CLASSIFICATION ALGORITHM
       Classification is a loop, which terminates when a leaf class is found. At any point the loop may jump to
       the fallback algorithm.

       The loop consists of the following steps:

       (i)    If the packet is generated locally and has a valid  classid  encoded  within  its  skb->priority,
              choose it and terminate.

       (ii)   Consult  the  tc  filters, if any, attached to this child. If these return a class which is not a
              leaf class, restart loop from the class returned.  If it is a leaf, choose it and terminate.

... which seems contradictory but I interpret to mean that beginning from root, each non-leaf class in a hierarchy looks at filters first, if any, then looks at other classifiers, whereas leaf classes consult skb->priority first, then filters.

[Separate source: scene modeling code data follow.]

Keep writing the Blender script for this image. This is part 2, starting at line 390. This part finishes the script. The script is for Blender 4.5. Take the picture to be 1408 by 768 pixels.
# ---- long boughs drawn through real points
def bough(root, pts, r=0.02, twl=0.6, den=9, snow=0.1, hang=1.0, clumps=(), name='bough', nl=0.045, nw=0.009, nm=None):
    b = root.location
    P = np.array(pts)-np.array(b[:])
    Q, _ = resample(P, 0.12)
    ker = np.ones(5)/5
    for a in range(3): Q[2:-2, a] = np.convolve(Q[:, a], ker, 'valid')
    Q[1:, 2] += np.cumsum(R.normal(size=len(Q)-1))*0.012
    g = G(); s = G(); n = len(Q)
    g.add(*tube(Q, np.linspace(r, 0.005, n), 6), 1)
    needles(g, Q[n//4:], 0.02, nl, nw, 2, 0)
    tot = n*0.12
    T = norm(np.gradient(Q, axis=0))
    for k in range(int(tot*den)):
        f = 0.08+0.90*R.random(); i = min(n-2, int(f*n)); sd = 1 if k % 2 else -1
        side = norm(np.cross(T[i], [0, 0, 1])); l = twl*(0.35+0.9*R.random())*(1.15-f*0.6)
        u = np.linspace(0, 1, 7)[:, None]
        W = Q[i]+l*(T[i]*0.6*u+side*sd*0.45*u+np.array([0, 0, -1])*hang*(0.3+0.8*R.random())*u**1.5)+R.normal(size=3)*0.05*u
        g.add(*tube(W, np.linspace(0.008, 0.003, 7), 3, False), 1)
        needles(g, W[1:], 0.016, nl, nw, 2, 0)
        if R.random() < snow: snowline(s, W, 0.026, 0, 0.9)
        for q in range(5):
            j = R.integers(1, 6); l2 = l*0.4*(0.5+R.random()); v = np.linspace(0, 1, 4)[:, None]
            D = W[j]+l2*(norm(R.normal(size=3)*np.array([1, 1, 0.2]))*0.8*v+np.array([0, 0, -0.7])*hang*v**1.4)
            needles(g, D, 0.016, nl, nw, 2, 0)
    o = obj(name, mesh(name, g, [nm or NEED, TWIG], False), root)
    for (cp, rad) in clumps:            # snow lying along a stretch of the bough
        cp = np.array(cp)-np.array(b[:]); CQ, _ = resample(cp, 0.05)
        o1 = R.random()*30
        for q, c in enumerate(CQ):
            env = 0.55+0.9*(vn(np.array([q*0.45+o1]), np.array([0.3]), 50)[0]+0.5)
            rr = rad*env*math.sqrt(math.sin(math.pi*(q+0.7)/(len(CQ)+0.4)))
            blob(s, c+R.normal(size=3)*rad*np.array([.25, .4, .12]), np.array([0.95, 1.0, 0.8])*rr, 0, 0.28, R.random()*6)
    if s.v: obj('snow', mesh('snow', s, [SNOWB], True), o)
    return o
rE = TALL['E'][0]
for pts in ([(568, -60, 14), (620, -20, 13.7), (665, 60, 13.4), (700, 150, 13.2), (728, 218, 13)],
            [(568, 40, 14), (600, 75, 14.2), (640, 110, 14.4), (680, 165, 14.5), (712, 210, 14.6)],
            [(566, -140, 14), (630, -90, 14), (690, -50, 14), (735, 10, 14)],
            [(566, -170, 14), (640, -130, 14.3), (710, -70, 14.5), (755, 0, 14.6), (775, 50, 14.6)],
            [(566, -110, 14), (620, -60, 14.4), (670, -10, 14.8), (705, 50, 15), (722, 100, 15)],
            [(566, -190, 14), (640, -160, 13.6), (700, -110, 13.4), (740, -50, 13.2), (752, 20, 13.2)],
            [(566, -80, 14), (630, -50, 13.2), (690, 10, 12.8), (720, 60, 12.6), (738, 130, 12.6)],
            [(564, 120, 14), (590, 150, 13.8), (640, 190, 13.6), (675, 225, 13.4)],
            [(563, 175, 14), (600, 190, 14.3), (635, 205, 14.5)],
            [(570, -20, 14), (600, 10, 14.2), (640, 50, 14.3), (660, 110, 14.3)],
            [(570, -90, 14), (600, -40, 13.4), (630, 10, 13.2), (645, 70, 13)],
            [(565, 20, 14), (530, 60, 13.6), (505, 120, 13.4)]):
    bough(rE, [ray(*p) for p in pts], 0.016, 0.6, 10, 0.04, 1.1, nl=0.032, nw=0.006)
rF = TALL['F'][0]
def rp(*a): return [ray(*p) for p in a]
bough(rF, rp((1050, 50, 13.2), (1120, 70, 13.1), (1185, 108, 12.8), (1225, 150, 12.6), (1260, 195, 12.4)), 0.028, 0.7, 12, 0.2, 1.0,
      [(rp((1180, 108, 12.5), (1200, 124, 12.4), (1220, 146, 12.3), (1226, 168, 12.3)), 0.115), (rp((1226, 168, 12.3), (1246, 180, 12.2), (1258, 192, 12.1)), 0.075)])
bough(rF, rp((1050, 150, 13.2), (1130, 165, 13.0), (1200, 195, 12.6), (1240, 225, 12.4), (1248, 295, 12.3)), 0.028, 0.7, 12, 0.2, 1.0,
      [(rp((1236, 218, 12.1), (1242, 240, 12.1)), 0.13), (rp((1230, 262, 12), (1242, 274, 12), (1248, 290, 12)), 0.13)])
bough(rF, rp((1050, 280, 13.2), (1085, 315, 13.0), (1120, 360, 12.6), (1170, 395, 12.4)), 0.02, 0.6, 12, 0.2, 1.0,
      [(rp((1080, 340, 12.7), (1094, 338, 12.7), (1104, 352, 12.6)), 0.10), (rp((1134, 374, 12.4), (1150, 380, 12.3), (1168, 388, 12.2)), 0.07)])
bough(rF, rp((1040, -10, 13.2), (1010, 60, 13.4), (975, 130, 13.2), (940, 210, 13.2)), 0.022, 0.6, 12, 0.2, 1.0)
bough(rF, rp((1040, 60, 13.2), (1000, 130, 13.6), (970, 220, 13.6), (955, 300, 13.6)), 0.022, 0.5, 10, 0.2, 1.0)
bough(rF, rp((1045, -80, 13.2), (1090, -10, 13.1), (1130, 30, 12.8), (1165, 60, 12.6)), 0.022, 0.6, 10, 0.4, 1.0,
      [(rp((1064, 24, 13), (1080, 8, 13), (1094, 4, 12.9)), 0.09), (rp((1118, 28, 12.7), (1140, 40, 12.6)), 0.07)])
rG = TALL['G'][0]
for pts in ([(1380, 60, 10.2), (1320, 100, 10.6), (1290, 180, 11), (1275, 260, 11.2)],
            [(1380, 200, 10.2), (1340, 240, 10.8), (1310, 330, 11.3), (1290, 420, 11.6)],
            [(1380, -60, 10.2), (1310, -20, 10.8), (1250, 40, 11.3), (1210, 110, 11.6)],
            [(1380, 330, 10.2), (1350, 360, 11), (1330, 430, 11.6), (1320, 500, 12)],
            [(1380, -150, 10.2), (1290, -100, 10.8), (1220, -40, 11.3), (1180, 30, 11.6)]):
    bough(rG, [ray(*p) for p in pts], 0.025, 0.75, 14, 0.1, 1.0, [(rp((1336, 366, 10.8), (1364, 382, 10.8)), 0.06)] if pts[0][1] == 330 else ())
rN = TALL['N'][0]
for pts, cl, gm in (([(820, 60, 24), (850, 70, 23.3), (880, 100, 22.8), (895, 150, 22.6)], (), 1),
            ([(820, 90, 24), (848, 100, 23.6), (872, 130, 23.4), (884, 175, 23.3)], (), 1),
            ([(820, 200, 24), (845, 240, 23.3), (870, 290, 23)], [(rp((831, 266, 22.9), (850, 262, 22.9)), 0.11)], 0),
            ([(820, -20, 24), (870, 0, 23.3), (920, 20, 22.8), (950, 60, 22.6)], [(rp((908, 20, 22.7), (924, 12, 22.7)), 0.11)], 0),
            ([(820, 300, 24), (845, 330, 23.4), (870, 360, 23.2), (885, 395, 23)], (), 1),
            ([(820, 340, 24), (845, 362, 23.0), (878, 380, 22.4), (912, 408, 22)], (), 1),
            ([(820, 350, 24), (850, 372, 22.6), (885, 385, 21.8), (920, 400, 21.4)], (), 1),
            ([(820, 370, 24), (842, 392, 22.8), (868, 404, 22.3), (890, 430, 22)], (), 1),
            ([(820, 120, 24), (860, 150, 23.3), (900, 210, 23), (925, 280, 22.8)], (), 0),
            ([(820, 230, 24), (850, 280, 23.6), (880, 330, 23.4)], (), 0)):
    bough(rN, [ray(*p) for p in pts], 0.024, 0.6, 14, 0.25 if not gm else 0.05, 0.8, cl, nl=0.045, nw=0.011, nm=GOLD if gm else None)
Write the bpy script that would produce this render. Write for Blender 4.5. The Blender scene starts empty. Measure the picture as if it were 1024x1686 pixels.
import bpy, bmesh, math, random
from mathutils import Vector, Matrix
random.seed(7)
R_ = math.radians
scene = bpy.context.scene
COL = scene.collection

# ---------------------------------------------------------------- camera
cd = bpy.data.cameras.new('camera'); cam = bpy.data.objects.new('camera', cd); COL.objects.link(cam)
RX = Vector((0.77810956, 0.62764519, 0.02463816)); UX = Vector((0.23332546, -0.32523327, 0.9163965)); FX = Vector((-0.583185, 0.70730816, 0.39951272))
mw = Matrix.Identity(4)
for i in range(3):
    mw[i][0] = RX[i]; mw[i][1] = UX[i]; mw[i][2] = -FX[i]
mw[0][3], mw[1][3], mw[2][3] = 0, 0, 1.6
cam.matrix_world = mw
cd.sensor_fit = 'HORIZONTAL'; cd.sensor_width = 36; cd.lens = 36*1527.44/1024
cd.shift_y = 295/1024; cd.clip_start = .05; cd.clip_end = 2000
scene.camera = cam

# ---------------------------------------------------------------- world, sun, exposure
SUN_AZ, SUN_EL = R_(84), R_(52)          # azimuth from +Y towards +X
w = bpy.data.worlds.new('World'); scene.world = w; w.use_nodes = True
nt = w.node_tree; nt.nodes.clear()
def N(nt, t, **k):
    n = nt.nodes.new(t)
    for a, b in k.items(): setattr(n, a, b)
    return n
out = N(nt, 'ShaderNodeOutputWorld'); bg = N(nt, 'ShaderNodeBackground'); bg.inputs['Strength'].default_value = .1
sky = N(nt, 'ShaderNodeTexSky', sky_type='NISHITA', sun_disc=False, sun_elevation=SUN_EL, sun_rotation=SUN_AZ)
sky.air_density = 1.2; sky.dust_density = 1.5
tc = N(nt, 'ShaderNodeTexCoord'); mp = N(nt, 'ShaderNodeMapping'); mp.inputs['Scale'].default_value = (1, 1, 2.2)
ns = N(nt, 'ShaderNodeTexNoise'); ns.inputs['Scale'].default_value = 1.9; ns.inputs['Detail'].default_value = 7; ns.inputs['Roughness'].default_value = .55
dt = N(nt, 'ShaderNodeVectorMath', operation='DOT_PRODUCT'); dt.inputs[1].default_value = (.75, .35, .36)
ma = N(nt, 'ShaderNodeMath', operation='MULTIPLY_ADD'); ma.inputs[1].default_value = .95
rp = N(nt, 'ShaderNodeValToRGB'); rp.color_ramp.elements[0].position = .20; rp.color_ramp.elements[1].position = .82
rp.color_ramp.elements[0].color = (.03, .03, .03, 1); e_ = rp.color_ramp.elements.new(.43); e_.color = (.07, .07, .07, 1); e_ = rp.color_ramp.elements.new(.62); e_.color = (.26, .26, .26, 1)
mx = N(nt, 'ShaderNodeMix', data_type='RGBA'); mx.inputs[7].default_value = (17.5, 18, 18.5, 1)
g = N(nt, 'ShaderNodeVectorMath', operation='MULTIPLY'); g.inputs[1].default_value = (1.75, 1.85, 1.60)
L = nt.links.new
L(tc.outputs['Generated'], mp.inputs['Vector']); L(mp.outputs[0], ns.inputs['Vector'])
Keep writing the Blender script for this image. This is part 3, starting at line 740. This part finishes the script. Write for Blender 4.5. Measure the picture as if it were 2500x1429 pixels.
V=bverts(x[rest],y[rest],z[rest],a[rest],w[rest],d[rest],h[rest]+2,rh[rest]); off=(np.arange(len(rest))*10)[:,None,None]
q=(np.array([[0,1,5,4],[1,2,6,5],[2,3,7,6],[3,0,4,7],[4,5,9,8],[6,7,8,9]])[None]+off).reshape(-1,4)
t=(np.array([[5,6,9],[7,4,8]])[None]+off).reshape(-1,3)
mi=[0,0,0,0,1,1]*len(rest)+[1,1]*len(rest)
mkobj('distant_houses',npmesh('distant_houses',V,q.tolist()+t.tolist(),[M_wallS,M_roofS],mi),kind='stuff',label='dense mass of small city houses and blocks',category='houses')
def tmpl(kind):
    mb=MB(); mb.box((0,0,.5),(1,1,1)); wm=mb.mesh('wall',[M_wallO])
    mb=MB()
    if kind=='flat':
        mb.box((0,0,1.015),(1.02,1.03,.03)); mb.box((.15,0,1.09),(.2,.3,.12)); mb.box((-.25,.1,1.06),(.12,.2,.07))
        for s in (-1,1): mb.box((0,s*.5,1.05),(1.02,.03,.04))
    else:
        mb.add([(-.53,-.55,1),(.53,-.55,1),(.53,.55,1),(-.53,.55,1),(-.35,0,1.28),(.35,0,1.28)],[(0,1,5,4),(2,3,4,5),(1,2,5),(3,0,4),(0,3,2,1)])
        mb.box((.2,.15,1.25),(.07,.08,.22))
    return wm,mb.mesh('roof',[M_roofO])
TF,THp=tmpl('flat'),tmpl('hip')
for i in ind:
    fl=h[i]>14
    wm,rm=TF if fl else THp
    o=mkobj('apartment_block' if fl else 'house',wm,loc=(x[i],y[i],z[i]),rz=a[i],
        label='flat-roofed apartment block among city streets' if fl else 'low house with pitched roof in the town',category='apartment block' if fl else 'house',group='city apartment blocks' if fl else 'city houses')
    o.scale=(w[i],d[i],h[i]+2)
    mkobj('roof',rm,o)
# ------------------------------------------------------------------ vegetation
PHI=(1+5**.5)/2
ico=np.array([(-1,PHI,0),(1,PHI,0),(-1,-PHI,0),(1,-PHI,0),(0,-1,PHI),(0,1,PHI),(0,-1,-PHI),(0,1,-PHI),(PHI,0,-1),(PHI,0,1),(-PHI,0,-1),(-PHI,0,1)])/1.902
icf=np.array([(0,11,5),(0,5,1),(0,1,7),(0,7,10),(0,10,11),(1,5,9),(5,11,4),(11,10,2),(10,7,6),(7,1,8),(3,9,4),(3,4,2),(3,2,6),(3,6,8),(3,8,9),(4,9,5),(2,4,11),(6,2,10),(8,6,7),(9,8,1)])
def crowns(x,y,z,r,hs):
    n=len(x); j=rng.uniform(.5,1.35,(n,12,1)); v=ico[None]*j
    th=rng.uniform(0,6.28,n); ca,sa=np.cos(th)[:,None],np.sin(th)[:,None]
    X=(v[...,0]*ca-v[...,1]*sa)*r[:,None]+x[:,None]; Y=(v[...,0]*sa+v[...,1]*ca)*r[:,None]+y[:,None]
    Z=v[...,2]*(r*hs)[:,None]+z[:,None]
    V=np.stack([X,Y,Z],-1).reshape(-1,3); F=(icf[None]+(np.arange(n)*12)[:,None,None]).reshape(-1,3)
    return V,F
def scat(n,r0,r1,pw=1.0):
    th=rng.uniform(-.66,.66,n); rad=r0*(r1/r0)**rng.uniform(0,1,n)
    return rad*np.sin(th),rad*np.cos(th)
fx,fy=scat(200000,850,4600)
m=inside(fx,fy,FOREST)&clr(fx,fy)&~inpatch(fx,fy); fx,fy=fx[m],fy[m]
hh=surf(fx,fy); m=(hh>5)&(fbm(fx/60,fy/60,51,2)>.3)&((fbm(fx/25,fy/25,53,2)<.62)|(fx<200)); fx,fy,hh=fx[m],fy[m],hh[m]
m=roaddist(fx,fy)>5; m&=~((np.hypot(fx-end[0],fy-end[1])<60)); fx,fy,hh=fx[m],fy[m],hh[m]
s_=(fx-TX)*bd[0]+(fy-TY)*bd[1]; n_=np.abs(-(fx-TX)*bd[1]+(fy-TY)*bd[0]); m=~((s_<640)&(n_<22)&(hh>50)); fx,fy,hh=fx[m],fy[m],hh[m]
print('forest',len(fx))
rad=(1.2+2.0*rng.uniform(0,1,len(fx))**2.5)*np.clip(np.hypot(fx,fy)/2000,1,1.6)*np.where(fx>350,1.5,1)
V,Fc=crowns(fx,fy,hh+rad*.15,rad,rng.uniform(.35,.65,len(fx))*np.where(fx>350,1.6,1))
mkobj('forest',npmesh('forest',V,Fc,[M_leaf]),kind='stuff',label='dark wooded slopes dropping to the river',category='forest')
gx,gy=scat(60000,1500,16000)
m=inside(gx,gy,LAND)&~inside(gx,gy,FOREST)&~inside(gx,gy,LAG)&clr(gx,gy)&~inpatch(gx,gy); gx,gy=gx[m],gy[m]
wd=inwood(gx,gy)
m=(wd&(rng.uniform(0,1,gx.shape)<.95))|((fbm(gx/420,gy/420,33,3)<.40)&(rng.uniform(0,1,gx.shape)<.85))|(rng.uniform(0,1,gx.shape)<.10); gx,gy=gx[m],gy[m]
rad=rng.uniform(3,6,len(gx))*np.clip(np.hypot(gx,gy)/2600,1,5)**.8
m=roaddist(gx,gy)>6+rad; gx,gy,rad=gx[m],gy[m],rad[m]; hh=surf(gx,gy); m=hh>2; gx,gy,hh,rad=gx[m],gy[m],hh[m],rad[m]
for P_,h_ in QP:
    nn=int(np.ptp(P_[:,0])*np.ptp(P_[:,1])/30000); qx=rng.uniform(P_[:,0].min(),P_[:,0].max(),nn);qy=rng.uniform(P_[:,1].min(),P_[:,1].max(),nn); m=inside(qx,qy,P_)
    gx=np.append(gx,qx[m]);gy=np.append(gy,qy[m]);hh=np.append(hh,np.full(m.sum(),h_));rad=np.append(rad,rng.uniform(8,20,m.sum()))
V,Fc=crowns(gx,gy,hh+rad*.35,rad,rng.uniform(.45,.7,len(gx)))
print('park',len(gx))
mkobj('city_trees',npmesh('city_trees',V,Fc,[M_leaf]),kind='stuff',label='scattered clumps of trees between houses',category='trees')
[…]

I am not sure I fully understand that nor that I could judge efficiency if I did, but would like to see your conclusions!

UPDATE: I hadn't thought about this for a while, but it really only makes sense if the skb->priority class, if any, is consulted and acted upon first, otherwise there is little advantage in using it. That would create a short-circuit from the classifying rule to the appropriate queue, which is clearly what is intended.

Using the CLASSIFY method assumes fixed queues and moves the decision making into the iptables rule set, whereas marking packets moves the decision making into the tc filters and allows a degree of flexibility to alter or rearrange queues entirely within your tc specification. Different choices for different implementations I suppose.